A sentence right in your question hints at why this is a conundrum:
File storage is a generic subdomain, while accounting is a core domain.
There appears to be a misconception about what constitutes a "software layer." Layers are not defined by where you put a class. Software layers are defined by what those classes are primarily concerned with. The answer to the existential question "why do I exist?" is the primary motivator for grouping classes together in a layer. If a group of classes exist for the same basic purpose, then they could go in the same layer[1].
In your diagram, the File Storage Service is correctly associated with the infrastructure layer. The infrastructure layer is primarily concerned with interfacing with services and resources outside the control of your application. The file system is a perfect example of this.
The accounting service, which you describe as a "core domain", is primarily concerned with business logic, not file storage. As such, the Accounting Service does not belong to the infrastructure layer. The Accounting Service belongs in some application-related layer. The accounting service depends on the file storage service. Typically this dependency is represented by an interface to allow for mocking when writing unit tests.

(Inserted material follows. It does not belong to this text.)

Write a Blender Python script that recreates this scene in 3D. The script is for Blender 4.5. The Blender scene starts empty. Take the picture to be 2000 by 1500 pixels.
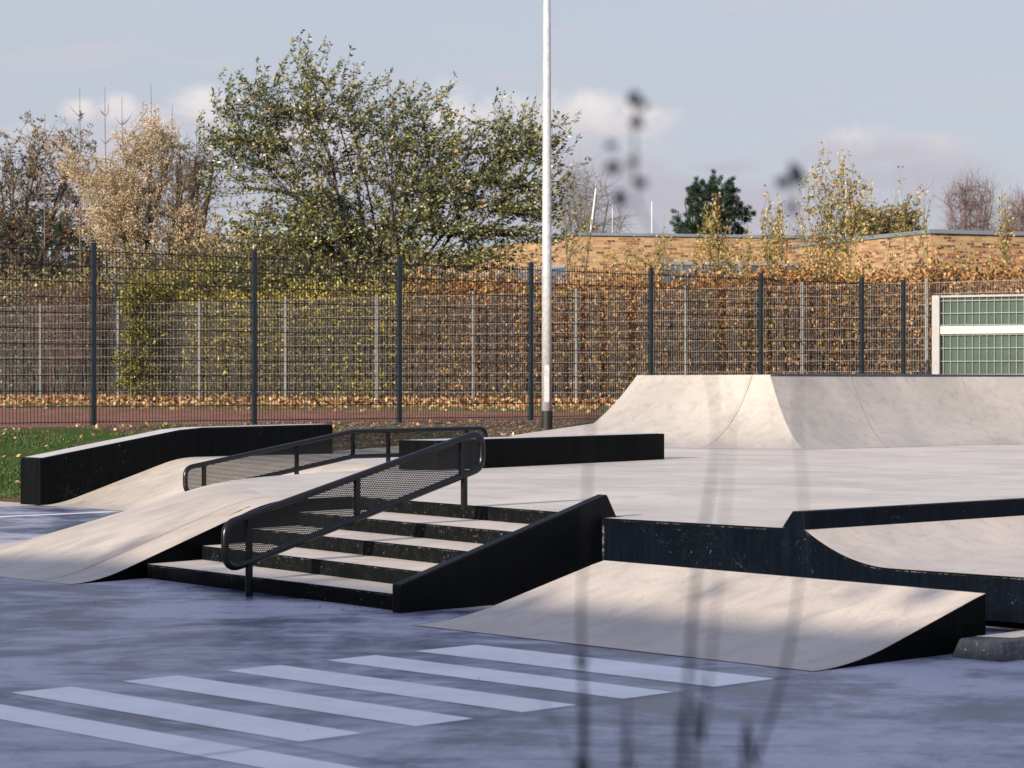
import bpy, bmesh, math, random
import numpy as np
from mathutils import Vector, Matrix
R = math.radians
random.seed(7)
rng = np.random.default_rng(11)
sc = bpy.context.scene
col = sc.collection

# ------------------------------------------------------------------ frame of the park
FPX = 4700.0; EYE = 1.2
SB, CB = math.sin(R(46)), math.cos(R(46))
def W(u, v, z=0.0):                     # park grid (u, v) -> world
    return (SB*u - CB*v, CB*u + SB*v, z)
def px(x, y, d):                        # measured picture point at distance d -> world
    return np.array([(x-1000)/FPX*d, d, EYE-(y-750)/FPX*d])
D = 0.44                                # height of the raised deck
RISE = 0.088

# ------------------------------------------------------------------ materials
def mat(name):
    m = bpy.data.materials.new(name); m.use_nodes = True
    nt = m.node_tree; b = nt.nodes['Principled BSDF']
    return m, nt, b
def nd(nt, t, **k):
    n = nt.nodes.new(t)
    for a, v in k.items():
        if a in n.inputs.keys(): n.inputs[a].default_value = v
        else: setattr(n, a, v)
    return n
def lk(nt, a, b): nt.links.new(a, b)
def noise(nt, vec, scale, detail=6, rough=.6, dist=0.0):
    n = nd(nt, 'ShaderNodeTexNoise'); n.inputs['Scale'].default_value = scale
    n.inputs['Detail'].default_value = detail; n.inputs['Roughness'].default_value = rough
    n.inputs['Distortion'].default_value = dist
    if vec is not None: lk(nt, vec, n.inputs['Vector'])
    return n
def ramp(nt, fac, stops):
    r = nd(nt, 'ShaderNodeValToRGB'); e = r.color_ramp.elements
    while len(e) < len(stops): e.new(.5)
    for i, (p, c) in enumerate(stops):
        e[i].position = p; e[i].color = (*c, 1) if len(c) == 3 else c
    lk(nt, fac, r.inputs['Fac']); return r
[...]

Be aware that Domain-Driven Design is not an application architecture — it is a design philosophy. DDD does not specify where the File Storage Service and Accounting Service classes should go. This level of detail is captured in an application architecture, like Onion Architecture, Clean Architecture, etc. DDD helps you organize business logic as a means to manage complexity. One way you accomplish this is by removing data storage logic from your core businesses classes.
Many application architectures have an "infrastructure" layer, because this separation is desirable in general, not just with Domain-Driven Design. DDD does not prescribe exactly where the accounting service should go. This is driven by application architecture, not some business logic design philosophy.
Your question arises from organizing and grouping classes incorrectly. The accounting service, which is primarily concerned with business logic and coordination, is not an infrastructure class. The accounting service belongs in a different layer that depends on the infrastructure layer. This resolves your question because you no longer need inversion of control within the same layer. The file storage and accounting services reside in different layers.
The layer containing the accounting service should define an interface for file storage that is implemented by the real file storage service in the infrastructure layer. This follows the Dependency Inversion principal (the "D" in "SOLID"). Dependencies across modules should rely on abstractions. Interfaces and abstract classes are some of the most common abstractions used at the boundaries between application modules.
- On a technical level, classes are often grouped into layers based on their dependencies, but I would argue that dependencies are discovered after answering the existential question: "why do I exist?" Only after discovering why a class exists can you identify the other objects it must collaborate with to fulfill its primary purpose in the application, and therefore which layer it belongs to.